══ Provided data ══

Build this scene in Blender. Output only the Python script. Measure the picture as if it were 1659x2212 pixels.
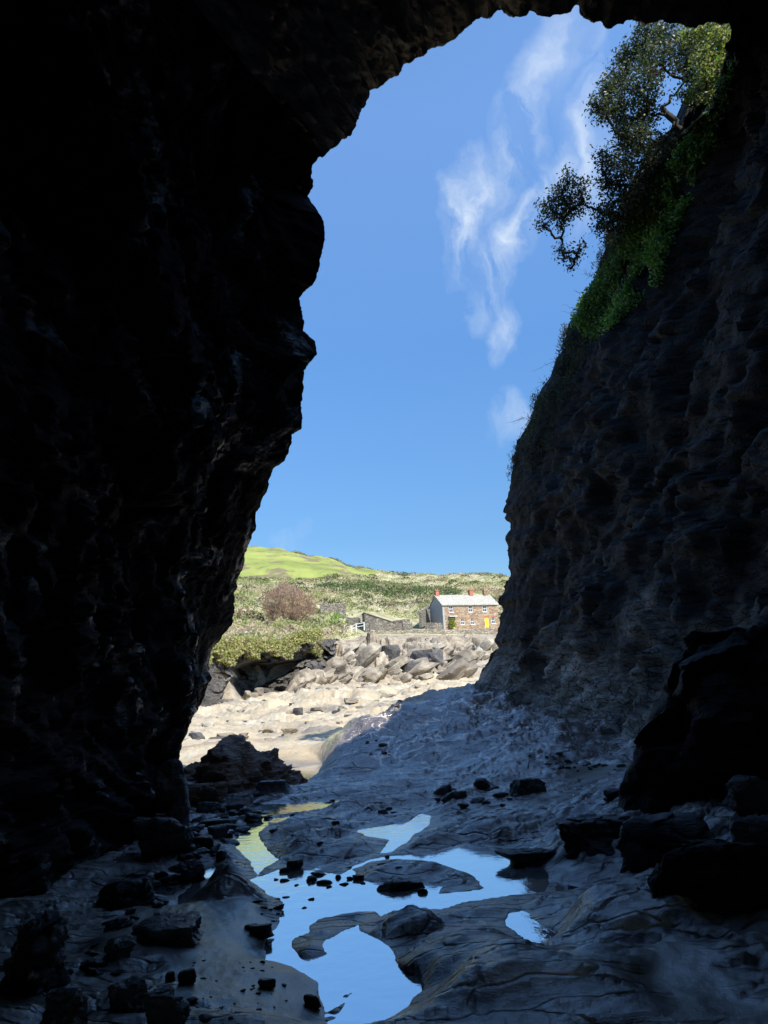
import bpy, math, random
import numpy as np
from mathutils import Vector, Matrix

for o in list(bpy.data.objects):
    bpy.data.objects.remove(o)
SC = bpy.context.scene
COL = SC.collection
rad = math.radians
rng = np.random.default_rng(7)
random.seed(7)

# ------------------------------------------------------------------ camera
PITCH, ROLL, CAMH = rad(13.2), rad(3.0), 1.6
FPX = 1593.0                      # focal length, in units where the frame is 1659 x 2212
CW, CH = 1659.0, 2212.0
U0 = np.array([0, -math.sin(PITCH), math.cos(PITCH)])
FW = np.array([0, math.cos(PITCH), math.sin(PITCH)])
RT = math.cos(ROLL) * np.array([1.0, 0, 0]) - math.sin(ROLL) * U0
UP = math.sin(ROLL) * np.array([1.0, 0, 0]) + math.cos(ROLL) * U0
CAM = np.array([0, 0, CAMH])
cd = bpy.data.cameras.new('camera')
cam = bpy.data.objects.new('camera', cd)
COL.objects.link(cam)
cam.matrix_world = Matrix(((RT[0], UP[0], -FW[0], 0), (RT[1], UP[1], -FW[1], 0), (RT[2], UP[2], -FW[2], CAMH), (0, 0, 0, 1)))
cd.sensor_fit = 'VERTICAL'
cd.sensor_height = 36.0
cd.lens = 36.0 * FPX / CH
cd.clip_start = 0.05
cd.clip_end = 5000
SC.camera = cam

# ------------------------------------------------------------------ light
SUN_AZ, SUN_EL = 140.0, 48.0      # clockwise from +Y
sl = bpy.data.lights.new('sun', 'SUN')
sl.energy = 4.6
sl.angle = rad(0.55)
sl.color = (1.0, 0.95, 0.86)
so = bpy.data.objects.new('sun', sl)
COL.objects.link(so)
SD = Vector((math.sin(rad(SUN_AZ)) * math.cos(rad(SUN_EL)), math.cos(rad(SUN_AZ)) * math.cos(rad(SUN_EL)), math.sin(rad(SUN_EL))))
so.rotation_euler = SD.to_track_quat('Z', 'Y').to_euler()
so.location = (30, -40, 60)

SC.view_settings.view_transform = 'Standard'
SC.view_settings.look = 'None'
SC.view_settings.gamma = 1.0
SC.view_settings.use_curve_mapping = False
SC.view_settings.exposure = 0.65
SC.cycles.use_denoising = True
SC.cycles.max_bounces = 8
SC.cycles.caustics_reflective = False
SC.cycles.caustics_refractive = False


# ------------------------------------------------------------------ projection helpers
def ray(px, py):
    px = np.asarray(px, float); py = np.asarray(py, float)
    return FW + ((px - CW / 2) / FPX)[..., None] * RT - ((py - CH / 2) / FPX)[..., None] * UP


def PY(px, py, Y):
    d = ray(px, py)
    return CAM + d * (np.asarray(Y, float) / d[..., 1])[..., None]


def PZ(px, py, z):
    d = ray(px, py)
    return CAM + d * ((np.asarray(z, float) - CAMH) / d[..., 2])[..., None]


def proj(P):
    v = np.asarray(P, float) - CAM
    w = v @ FW
    return CW / 2 + FPX * (v @ RT) / w, CH / 2 - FPX * (v @ UP) / w


# ------------------------------------------------------------------ noise
def _h(ix, iy, iz, s):
    n = (ix * 374761393 + iy * 668265263 + iz * 2147483647 + s * 1274126177) & 0xFFFFFFFF
    n = ((n ^ (n >> 13)) * 1274126177) & 0xFFFFFFFF
    n = ((n ^ (n >> 16)) * 2246822519) & 0xFFFFFFFF
    return ((n ^ (n >> 15)) & 0xFFFFFF) / float(0xFFFFFF)


def vnoise(P, seed=0):
    P = np.asarray(P, float)
    f = np.floor(P); t = P - f
    i = f.astype(np.int64)
    t = t * t * t * (t * (t * 6 - 15) + 10)
    r = 0
    for dx in (0, 1):
        wx = t[:, 0] if dx else 1 - t[:, 0]
        for dy in (0, 1):
            wy = t[:, 1] if dy else 1 - t[:, 1]
            for dz in (0, 1):
                wz = t[:, 2] if dz else 1 - t[:, 2]
                r = r + _h(i[:, 0] + dx, i[:, 1] + dy, i[:, 2] + dz, seed) * wx * wy * wz
    return r * 2 - 1


def fbm(P, octs=4, seed=0, gain=0.5, lac=2.03):
    P = np.asarray(P, float)
    a, s, r = 1.0, 1.0, 0
    for k in range(octs):
        r = r + a * vnoise(P * s + 17.3 * k, seed + k * 31)
        a *= gain; s *= lac
    return r


def ridged(P, octs=4, seed=0, gain=0.5, lac=2.1):
    P = np.asarray(P, float)
    a, s, r = 1.0, 1.0, 0
    for k in range(octs):
        r = r + a * (1 - 2 * np.abs(vnoise(P * s + 11.7 * k, seed + k * 31)))
        a *= gain; s *= lac
    return r


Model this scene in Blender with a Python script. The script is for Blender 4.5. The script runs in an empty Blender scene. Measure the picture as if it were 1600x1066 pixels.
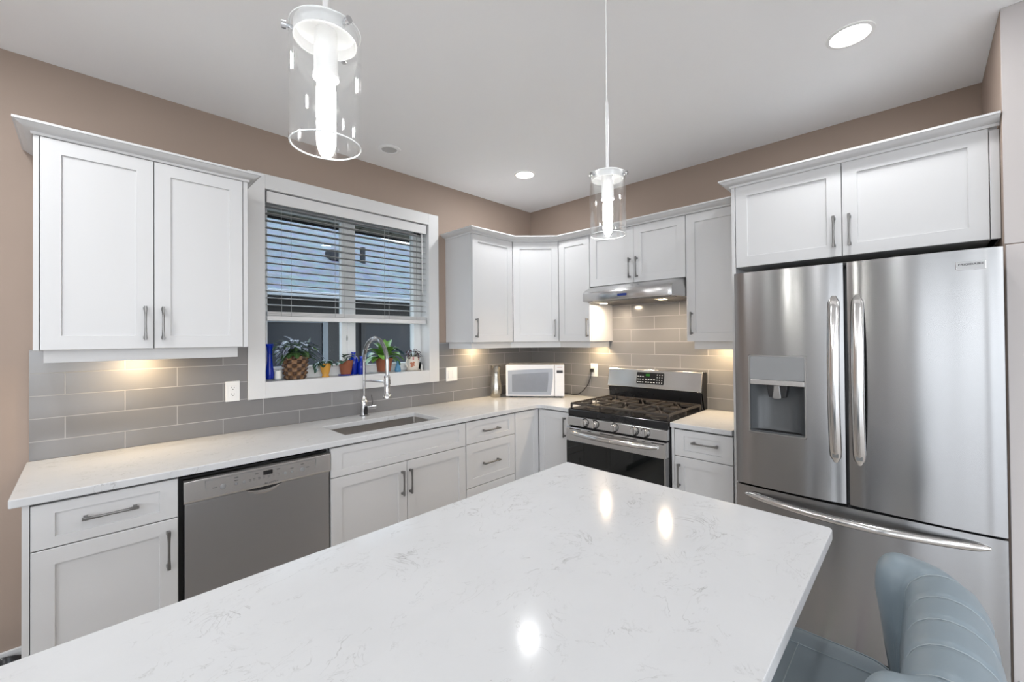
import bpy, bmesh, math, random
from mathutils import Vector, Matrix
random.seed(7)
PI = math.pi
scene = bpy.context.scene
COL = scene.collection

# ------------------------------------------------------------------ camera
def setup_camera():
    yw, pt, rl = math.radians(44.4176), math.radians(.4871), math.radians(.4858)
    F = Vector((math.cos(yw)*math.cos(pt), math.sin(yw)*math.cos(pt), math.sin(pt)))
    R = Vector((math.sin(yw), -math.cos(yw), 0)); U = R.cross(F)
    R2 = R*math.cos(rl) - U*math.sin(rl); U2 = U*math.cos(rl) + R*math.sin(rl)
    cd = bpy.data.cameras.new('camera'); co = bpy.data.objects.new('camera', cd); COL.objects.link(co)
    m = Matrix.Identity(4)
    for i in range(3):
        m[i][0] = R2[i]; m[i][1] = U2[i]; m[i][2] = -F[i]
    m[0][3], m[1][3], m[2][3] = -3.169, -2.8281, 1.4434
    co.matrix_world = m
    cd.sensor_width = 36; cd.lens = 652.3608/1600*36
    cd.shift_y = -10.65/1600
    cd.clip_start = .02; cd.clip_end = 200
    scene.camera = co
setup_camera()

# ------------------------------------------------------------------ sky, exposure
scene.view_settings.view_transform = 'Standard'
scene.view_settings.look = 'None'
scene.view_settings.gamma = 1
scene.view_settings.use_curve_mapping = False
scene.view_settings.exposure = 1.02
SKY_STRENGTH = 4.1
world = bpy.data.worlds.new('overcast_sky'); scene.world = world; world.use_nodes = True
wn = world.node_tree.nodes; wl = world.node_tree.links
bg = wn['Background']; bg.inputs['Strength'].default_value = SKY_STRENGTH
wtc = wn.new('ShaderNodeTexCoord'); wsep = wn.new('ShaderNodeSeparateXYZ'); wr = wn.new('ShaderNodeValToRGB')
wl.new(wtc.outputs['Generated'], wsep.inputs[0]); wl.new(wsep.outputs[2], wr.inputs[0]); wl.new(wr.outputs[0], bg.inputs['Color'])
wr.color_ramp.elements[0].position = 0.0; wr.color_ramp.elements[0].color = (.74, .77, .80, 1)
wr.color_ramp.elements[1].position = .8; wr.color_ramp.elements[1].color = (.66, .80, 1.0, 1)

# lamp powers (W), tuned together
P_DOWN = 5.2      # recessed downlights
P_PEND = 1.3      # pendant bulbs
P_PUCK = 1.0      # under-cabinet pucks
P_HOOD = 1.9       # hood lamps
H = 2.714         # ceiling height

# ------------------------------------------------------------------ materials
def new_mat(name):
    m = bpy.data.materials.new(name); m.use_nodes = True
    nt = m.node_tree; b = nt.nodes['Principled BSDF']
    return m, nt, b
def mat(name, col, rough=.5, metal=0., spec=.5, var=.0, vscale=30., bump=0., bscale=200., coat=0., trans=0., ior=1.45):
    m, nt, b = new_mat(name)
    b.inputs['Base Color'].default_value = (*col, 1); b.inputs['Roughness'].default_value = rough
    b.inputs['Metallic'].default_value = metal; b.inputs['Specular IOR Level'].default_value = spec
    b.inputs['Coat Weight'].default_value = coat; b.inputs['Transmission Weight'].default_value = trans
    b.inputs['IOR'].default_value = ior
    tc = nt.nodes.new('ShaderNodeTexCoord')
    if var > 0:
        n = nt.nodes.new('ShaderNodeTexNoise'); n.inputs['Scale'].default_value = vscale; n.inputs['Detail'].default_value = 4
        nt.links.new(tc.outputs['Object'], n.inputs['Vector'])
        mx = nt.nodes.new('ShaderNodeMix'); mx.data_type = 'RGBA'
        mx.inputs[6].default_value = (*[max(0, c*(1-var)) for c in col], 1); mx.inputs[7].default_value = (*[min(1, c*(1+var)) for c in col], 1)
        nt.links.new(n.outputs['Fac'], mx.inputs[0]); nt.links.new(mx.outputs[2], b.inputs['Base Color'])
    if bump > 0:
        n2 = nt.nodes.new('ShaderNodeTexNoise'); n2.inputs['Scale'].default_value = bscale; n2.inputs['Detail'].default_value = 2
        nt.links.new(tc.outputs['Object'], n2.inputs['Vector'])
        bp = nt.nodes.new('ShaderNodeBump'); bp.inputs['Strength'].default_value = bump; bp.inputs['Distance'].default_value = .001
        nt.links.new(n2.outputs['Fac'], bp.inputs['Height']); nt.links.new(bp.outputs['Normal'], b.inputs['Normal'])
    return m
def emit(name, col, s):
    m = bpy.data.materials.new(name); m.use_nodes = True; nt = m.node_tree
    nt.nodes.remove(nt.nodes['Principled BSDF'])
    e = nt.nodes.new('ShaderNodeEmission'); e.inputs[0].default_value = (*col, 1); e.inputs[1].default_value = s
    nt.links.new(e.outputs[0], nt.nodes['Material Output'].inputs[0]); return m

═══

Where a line above holds the string "pixels", show that line.

◆ Exercise result:
Build this scene in Blender. Output only the Python script. Measure the picture as if it were 1659x2212 pixels.
Model this scene in Blender with a Python script. The script is for Blender 4.5. The script runs in an empty Blender scene. Measure the picture as if it were 1600x1066 pixels.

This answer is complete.